In Globalink Transportation and Logistics Worldwide LLP v DHL Project & Chartering Ltd [2019] EWHC 225 (Comm) (19 February 2019), the Commercial Court considered the scope of the rule in The “Aries” [1977] 1 WLR 185 (HL), which precludes set-off against freight, and decided that the rule does not extend to freight-forwarding contracts.

Defendants to claims for money due under commercial contracts often seek to defend on the basis that they have a counterclaim, which should be set-off to extinguish or reduce the claimant’s claim.  Broadly speaking, English law allows this sort of defence to be advanced, particularly where the counterclaim arises out of the same contract as the claim.

But there is an exception in the case of claims for freight under a contract of carriage.  In such cases, no defence of set-off is permitted.  The carrier is entitled to its freight – and can obtain summary judgment for it – even if the defendant has a counterclaim with a real prospect of success.  The defendant must pay the freight and decide whether to pursue the counterclaim as a freestanding claim.

Since the no set-off rule was confirmed in The Aries, it has been held to apply to all sorts of counterclaims (see, for example, The “Elena” [1986] 1 Lloyd's Rep 425) and to extend to claims in respect of carriage by land as well as carriage by sea; see RH&D International Ltd v IAS Animal Air Services Ltd [1984] 1 WLR 573 (international land carriage) and United Carriers v Heritage Food Group (UK) Ltd [1996] 1 WLR 371 (domestic land carriage).  Recently, it was held to extend to carriage by air; Schenker Ltd v Negocios Europa Ltd [2018] 1 WLR 718.

However, in Globalink v DHL the Commercial Court declined to extend the rule further, whether to freight forwarding contracts generally or to the particular project cargo forwarding contract in issue.

DHL was engaged by its client, Sinopec, to arrange the carriage of large items of plant and machinery from China to Atyrau, Kazakhstan, where they were required for use in a refinery modernisation project.  DHL sub-contracted the arrangement of carriage from Novorossiysk on the Black Sea to Atyrau to the claimant, Globalink, and a price was agreed for the transportation.

2 barges laden with the cargo set out from Novorossiysk on the same day.  One of them made it to Atyrau in good time.  The other failed to reach its destination.  It had made slow progress and its draught was too deep to complete the final leg of the voyage, from the Caspian Sea to Atyrau, before the Ural-Caspian Canal closed to navigation for winter.  The cargo was stored over winter.  The next spring, DHL engaged Globalink to arrange for the carriage, to Atyrau from the place of storage, to be completed, and it was completed, at substantial additional cost.

DHL refused to pay the final two instalments in respect of the transportation to Globalink.  It maintained that breaches of the contract on Globalink’s part had caused the cargo to fail to reach Atyrau as originally planned and that it had a counterclaim that extinguished Globalink’s claim.

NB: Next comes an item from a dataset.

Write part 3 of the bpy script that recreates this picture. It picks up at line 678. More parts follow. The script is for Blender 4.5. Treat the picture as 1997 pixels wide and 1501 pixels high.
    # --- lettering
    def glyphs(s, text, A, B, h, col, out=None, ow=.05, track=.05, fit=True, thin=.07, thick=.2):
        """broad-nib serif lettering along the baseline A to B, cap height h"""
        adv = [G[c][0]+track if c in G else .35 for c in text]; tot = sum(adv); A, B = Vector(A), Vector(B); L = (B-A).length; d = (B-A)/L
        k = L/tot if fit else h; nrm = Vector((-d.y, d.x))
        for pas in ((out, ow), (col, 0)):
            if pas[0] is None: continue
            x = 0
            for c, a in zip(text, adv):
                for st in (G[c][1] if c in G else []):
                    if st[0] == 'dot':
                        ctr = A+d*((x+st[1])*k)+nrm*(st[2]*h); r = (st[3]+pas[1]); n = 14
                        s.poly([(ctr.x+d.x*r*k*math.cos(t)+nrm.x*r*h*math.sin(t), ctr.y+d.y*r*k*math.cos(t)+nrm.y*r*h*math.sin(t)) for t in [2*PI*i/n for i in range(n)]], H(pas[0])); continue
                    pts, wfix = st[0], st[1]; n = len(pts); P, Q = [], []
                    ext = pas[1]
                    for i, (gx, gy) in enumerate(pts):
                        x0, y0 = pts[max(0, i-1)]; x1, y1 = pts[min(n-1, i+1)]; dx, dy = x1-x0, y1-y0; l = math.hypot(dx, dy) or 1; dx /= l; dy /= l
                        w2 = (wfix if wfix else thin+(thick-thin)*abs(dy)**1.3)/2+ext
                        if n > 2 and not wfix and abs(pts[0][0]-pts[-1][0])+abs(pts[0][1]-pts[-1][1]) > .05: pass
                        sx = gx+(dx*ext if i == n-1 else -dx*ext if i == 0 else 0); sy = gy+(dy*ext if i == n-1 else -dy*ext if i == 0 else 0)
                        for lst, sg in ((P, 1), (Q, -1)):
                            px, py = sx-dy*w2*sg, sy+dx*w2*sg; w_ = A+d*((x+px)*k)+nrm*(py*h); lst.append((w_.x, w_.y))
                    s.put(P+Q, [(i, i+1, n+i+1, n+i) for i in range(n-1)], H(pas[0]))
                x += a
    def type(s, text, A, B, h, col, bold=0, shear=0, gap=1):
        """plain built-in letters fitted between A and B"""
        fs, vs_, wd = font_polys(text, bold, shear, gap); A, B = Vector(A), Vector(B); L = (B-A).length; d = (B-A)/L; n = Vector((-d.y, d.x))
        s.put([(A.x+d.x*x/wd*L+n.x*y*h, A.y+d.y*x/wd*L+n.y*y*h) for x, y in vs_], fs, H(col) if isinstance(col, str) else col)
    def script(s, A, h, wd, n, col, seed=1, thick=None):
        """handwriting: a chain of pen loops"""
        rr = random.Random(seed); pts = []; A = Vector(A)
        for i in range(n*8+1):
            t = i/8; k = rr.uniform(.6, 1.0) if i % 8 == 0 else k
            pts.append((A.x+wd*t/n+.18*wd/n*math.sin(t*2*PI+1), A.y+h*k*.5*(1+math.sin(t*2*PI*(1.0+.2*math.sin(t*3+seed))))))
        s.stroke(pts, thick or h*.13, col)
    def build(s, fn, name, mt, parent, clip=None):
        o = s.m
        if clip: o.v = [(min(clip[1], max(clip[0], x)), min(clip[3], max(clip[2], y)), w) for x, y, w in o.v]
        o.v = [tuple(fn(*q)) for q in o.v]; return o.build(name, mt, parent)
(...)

Globalink applied for summary judgment.  It contended both that DHL’s counterclaim had no real prospect of success and that in any case the rule in The “Aries” applied and so a set-off defence was unavailable.

Although it was a summary judgment application, the Judge (Nicholas Vineall QC) decided to ‘grasp the nettle’ and finally decide the set-off point.  Having been satisfied that the counterclaim was well arguable, he concluded that a set-off defence was in principle available, holding that “the rule in The Aries does not extend, and should not be extended, to cover the services provided by a freight forwarding agent, when those services are to arrange the carriage of goods”.

Summary judgment was accordingly refused.  The Court was willing, however, to make a conditional order, requiring payment into court of a small proportion of sum claimed.  In Britannia Distribution v Factor Pace [1998] 2 Lloyds Rep 420, it was held that freight forwarders acting as agents had the benefit of the no set-off rule to the extent that they could show that the sum of which they sought payment was in respect of freight that they had paid to a carrier.  Here, the Judge was satisfied that an underlying US$113,000 of the c.US$1.65 million claimed had been shown to be freight payable to a carrier, albeit in the absence of proof of payment by Globalink the appropriate course was a conditional order in respect of the sum in question, rather than summary judgment for it.

Emmet Coldrick, instructed by Barrett Solicitors, acted for DHL.